Barok Sanat
Barok Sanat
Sanat çağı ve tarzı. Portekizce düzensiz inci anlamına gelen «barroco» sözcüğünden.
Barok sözcüğü, birbirinden ayrı iki şeyi tanımlar: bir yandan, sanat tarihinde, Rönesans ile klasikçilik arasında kalan bir dönemi; öte yandan bütün çağlarda verilmiş bazı eserlerin tarzını. Her iki halde de, hareket, biçim özgürlüğü, süslemede aşırılıkla dolu bir sanat söz konusudur: belirli kuralların katılığına başkaldıran bir şenlik sanatı.
Başlangıçta bu sözcüğe alçaltıcı bir anlam verilmişti ama çok geçmeden anlaşıldı ki, aşırılıklarına karşılık, barok sanat çoğu zaman, insana kıvançlarını veya kaygılarını sanatçı anlatımın çeşitli biçimlerinde ve olanca parıltısıyla verme olanağını sağlamaktadır: her şeyden önce mimarlıkta ve heykelcilikte; ama resimde, müzikte, *edebiyatta da.
RÖNESANS'TAN KLASİKÇİLİĞE
Barok sanatın büyük dönemi, 1570 ile 1750 yılları arasıdır. Bu dönemde, bütün Avrupa, kiliseler ve anıtlarla donanmıştır. Bu yapılardaki fantezi, Rönesans yapılarının sadeliğiyle ve klasik beğenide ağır basacak olan katılık ve ölçüyle çelişkili düşmektedir.

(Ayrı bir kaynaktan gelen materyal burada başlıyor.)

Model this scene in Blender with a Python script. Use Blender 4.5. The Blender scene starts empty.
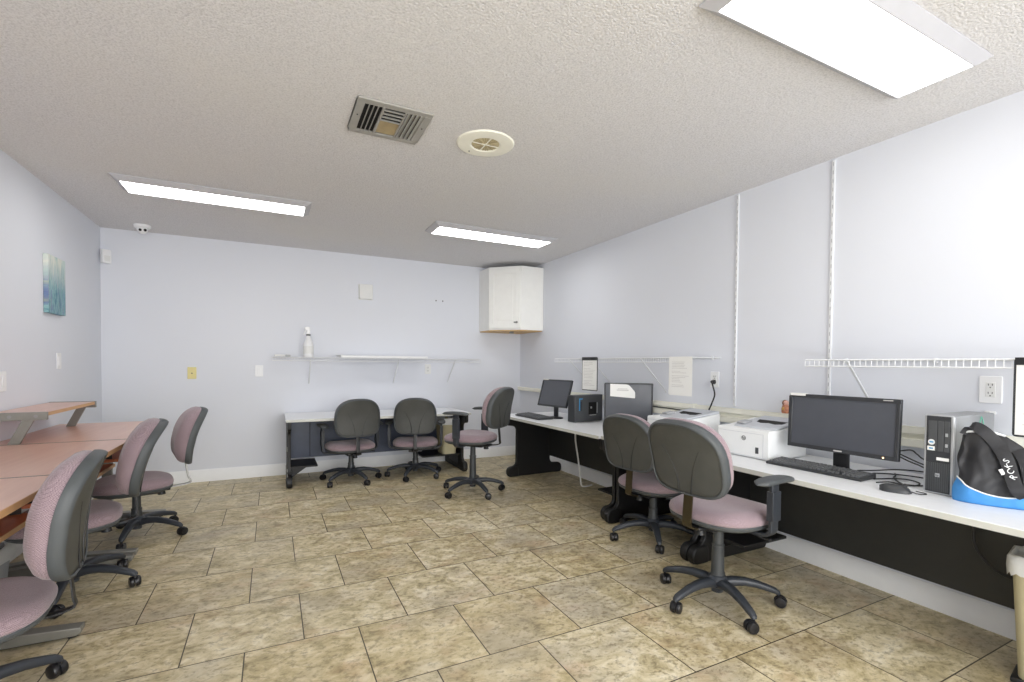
import bpy, bmesh, math, random
from math import sin, cos, pi, radians, atan2, sqrt, copysign
from mathutils import Vector, Matrix, Quaternion, noise

SC = bpy.context.scene
COL = SC.collection
rnd = random.Random(7)

# ------------------------------------------------------------------ materials
def lin(c):
    c = c / 255.0
    return c / 12.92 if c <= 0.04045 else ((c + 0.055) / 1.055) ** 2.4

def rgb(*c):
    return (lin(c[0]), lin(c[1]), lin(c[2]), 1.0)

class NT:
    def __init__(s, m):
        s.nt = m.node_tree; s.n = s.nt.nodes; s.b = s.n['Principled BSDF']
    def new(s, t, **kw):
        n = s.n.new(t)
        for k, v in kw.items():
            if k in n.inputs: n.inputs[k].default_value = v
            else: setattr(n, k, v)
        return n
    def link(s, a, b):
        s.nt.links.new(a, b)
    def coords(s, scale=(1, 1, 1), loc=(0, 0, 0), src='Object'):
        tc = s.new('ShaderNodeTexCoord'); mp = s.new('ShaderNodeMapping')
        mp.inputs['Scale'].default_value = scale; mp.inputs['Location'].default_value = loc
        s.link(tc.outputs[src], mp.inputs['Vector']); return mp.outputs['Vector']
    def noise(s, vec, scale=5, detail=3, rough=.55):
        n = s.new('ShaderNodeTexNoise'); n.inputs['Scale'].default_value = scale
        n.inputs['Detail'].default_value = detail; n.inputs['Roughness'].default_value = rough
        s.link(vec, n.inputs['Vector']); return n
    def ramp(s, fac, stops):
        r = s.new('ShaderNodeValToRGB'); e = r.color_ramp.elements
        while len(e) < len(stops): e.new(0.5)
        for el, (p, c) in zip(e, stops): el.position = p; el.color = c
        s.link(fac, r.inputs['Fac']); return r.outputs['Color']
    def mix(s, fac, a, b, mode='MIX'):
        m = s.new('ShaderNodeMix'); m.data_type = 'RGBA'; m.blend_type = mode
        for i, v in ((0, fac), (6, a), (7, b)):
            if isinstance(v, (int, float, tuple)): m.inputs[i].default_value = v
            else: s.link(v, m.inputs[i])
        return m.outputs[2]
    def bump(s, h, strength=.2, dist=.01):
        b = s.new('ShaderNodeBump'); b.inputs['Strength'].default_value = strength; b.inputs['Distance'].default_value = dist
        s.link(h, b.inputs['Height']); s.link(b.outputs['Normal'], s.b.inputs['Normal'])

def base_mat(name, rough=.5, metal=0.0, spec=.5):
    m = bpy.data.materials.new(name); m.use_nodes = True
    t = NT(m); t.b.inputs['Roughness'].default_value = rough
    t.b.inputs['Metallic'].default_value = metal; t.b.inputs['Specular IOR Level'].default_value = spec
    return m, t

def mat(name, c, rough=.5, metal=0.0, spec=.5, var=.05, scale=14, bump=0.0, bscale=200):
    m, t = base_mat(name, rough, metal, spec)
    col = rgb(*c); v = t.coords()
    n = t.noise(v, scale, 3)
    lo = tuple(x * (1 - var) for x in col[:3]) + (1,); hi = tuple(min(1, x * (1 + var)) for x in col[:3]) + (1,)
    t.link(t.ramp(n.outputs['Fac'], [(.3, lo), (.7, hi)]), t.b.inputs['Base Color'])
    if bump:
        t.bump(t.noise(v, bscale, 2).outputs['Fac'], bump, .002)
    return m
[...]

Taşta yaratılan bu devrim, İtalya'da, Roma'da Protestan Reformu'nun yalınlığına tepki olarak patlak vermiş (bu yüzden «Karşıt Reform» diye adlandırılmıştır). Papalar, Katolik anlayışının yüceliğini görkemli biçimde belirtmek istiyorlardı. Bu bakımdan büyük sanatçıları bulma talihine eriştiler ve zevk sahibi olduklarını gösterdiler; bu sanatçılar, Michelangelo'nun ardından, Roma'yı baştan başa değiştiren mimarlar (Borromini, Maderno), ressamlar (Cortona'lı Pietro, Luca Giordano) ve heykeltıraşlardı (aynı zamanda büyük bir mimar olan Bernini).
Bu yeni tarz çok geçmeden İspanya'ya, Portekiz'e, Flandres'a, Avusturya'ya, Güney Almanya'ya ve Çekoslovakya'ya yayıldı. Fransa bu akımın biraz uzağında kaldıysa da barok sanat, buna karşılık, Atlas Okyanusu'nu aşıp cizvit misyonerlerin peşinden Latin Amerika'ya yerleşti.
TİYATRO VE GÖZ ALDATMA SANATI
Barok tarz her şeyden önce dekor üzerinde ısrarla durur. Roma'nın bazı alanları (sözgelimi Navona Alanı), sonsuz şenlikler için hazırlanmış büyük tiyatro sahneleri gibidir. Kiliselerin cepheleri, binanın önüne, salt süsleyici olarak yapıştırılır, roman sanatında veya gotik sanatta olduğu gibi, binayla bir bütün oluşturmaz.
Tiepolo gibi Venedik ressamları, Rubens ile Flaman ressamlar, Ribera ile İspanyollar, bu hareket ve ışık oyunları coşkusunu tablolarına veya fresklerine aktaracaklardır.
Louis XIV zamanında Fransa'ya egemen olan klasik sanat anlayışının zaferinden epey sonra bile, barok sanat, yaşantısını sürdürecek, giderek daha karmaşık nitelik kazanacak ve XVIII. yy.da, özellikle Almanya'da rokoko adıyla anılan tarza dönüşecektir: bu deniz kabuklarını andıran aşırı yüklü bezeme tarzı, ancak kiliselere ve saraylara, zaman zaman zarafet ve fantezi dolu bir çekicilik kazandırmıştır.
Barok Alman kilisesi Ottenbeuren'in içi (yapılışı 1736-1766). Süsleme çalışmalarının yoğunluğuna rağmen bina, mimarlık açısından açıklığını korumaktadır. Mermer taklidi malzemeyle yapılmış kaplama motifler bir yapıştırma dekor etkisi yapıyor: bu tarza «rokoko» adı verilir.